Blumberg wisely finds ways to share that responsibility with his collaborators, perhaps most notably with pianist John Tilbury on the 15-minute piece that plays during the film’s intermission. Blumberg and Tilbury had to think about music that holds the space for people to get up from their seats and return with snacks, of course, but also thematically preparing for the second act of “The Brutalist.” Part of what’s being worked out in that piano piece by Tilbury is how to get from László’s theme to Erzsébet’s.
“ The idea was that László’s theme, which you hear all throughout the first half of the film, this quite simple refrain of four notes, would develop into something romantic,” Blumberg said. “This recording of John was actually him trying to work out where that could go, what he could do with the Erzsébet theme.”
Blumberg wanted to capture every sound of that effort, micing Tilbury so that the sound of his hands on the keys and shiftings on his piano stool were audible. “ There’s birds walking on the roof, and there are interruptions where — I think at one point he says, ‘This is your theme,’ and then plays my theme. But if you sat and listened to it instead of going to the toilet, you’d hear Erzsébet’s theme emerging, and then you’re ready for the second half of the film.”

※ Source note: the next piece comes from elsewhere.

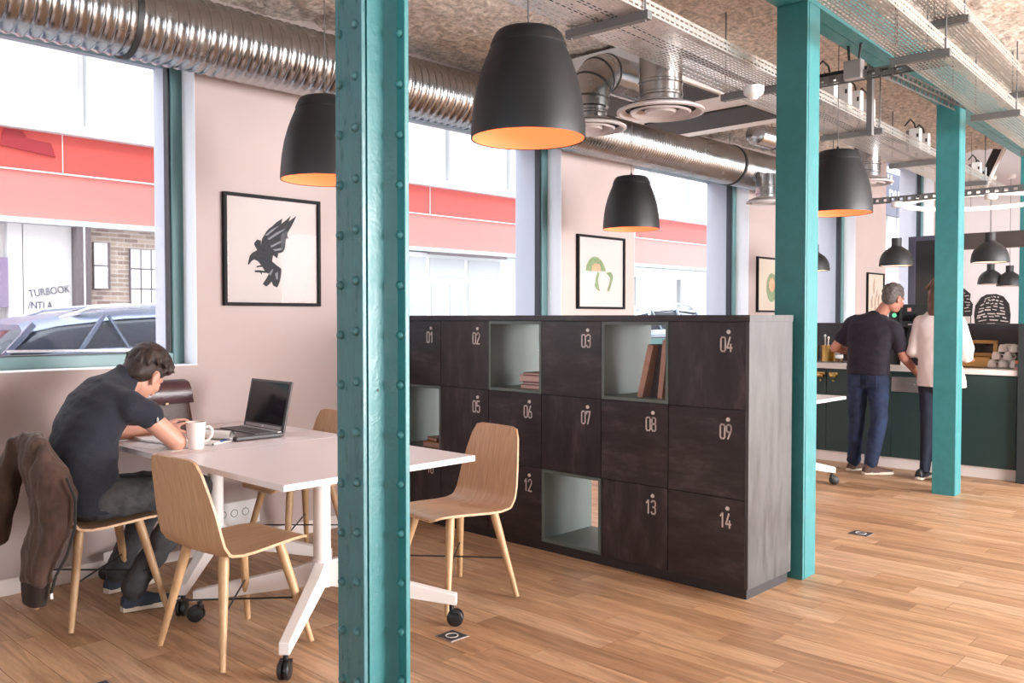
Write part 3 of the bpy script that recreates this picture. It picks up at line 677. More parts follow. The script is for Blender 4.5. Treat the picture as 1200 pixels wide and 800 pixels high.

VistaVision isn’t the only format that inspired Blumberg’s work in the second half of the film, however. The epilogue of “The Brutalist” was shot on Betamax for the most ‘80s vision possible, and Blumberg embraced the musical equivalent.
“This early digital video format gave me the license to, you know — it felt right that I could change technologies with the picture,” Blumberg said. “This very surprising digital sound happening was exciting to me. I knew the picture would suddenly cut to this bright Venice situation, and the light in Venice is so specific, and [Corbet] shot there. So the ‘80s, yeah, it immediately felt like it would be great for the themes that you’ve heard.”
The actual synth work was the last bit of scoring that Blumberg did, and, like the film itself, it spanned an ocean. “I went to New York to work with Vince Clarke, who defined the sound of the ‘80s with Depeche Mode and Yazoo. And then, I brought this track back and, actually very late on in the music mix, because at that point the picture wasn’t locked — we wanted it to be a back and forth. And Brady came to my house with two bottles of wine, and we just had the best evening playing synth music,” Blumberg said. “We were dancing together. It was such a nice way to end the process.”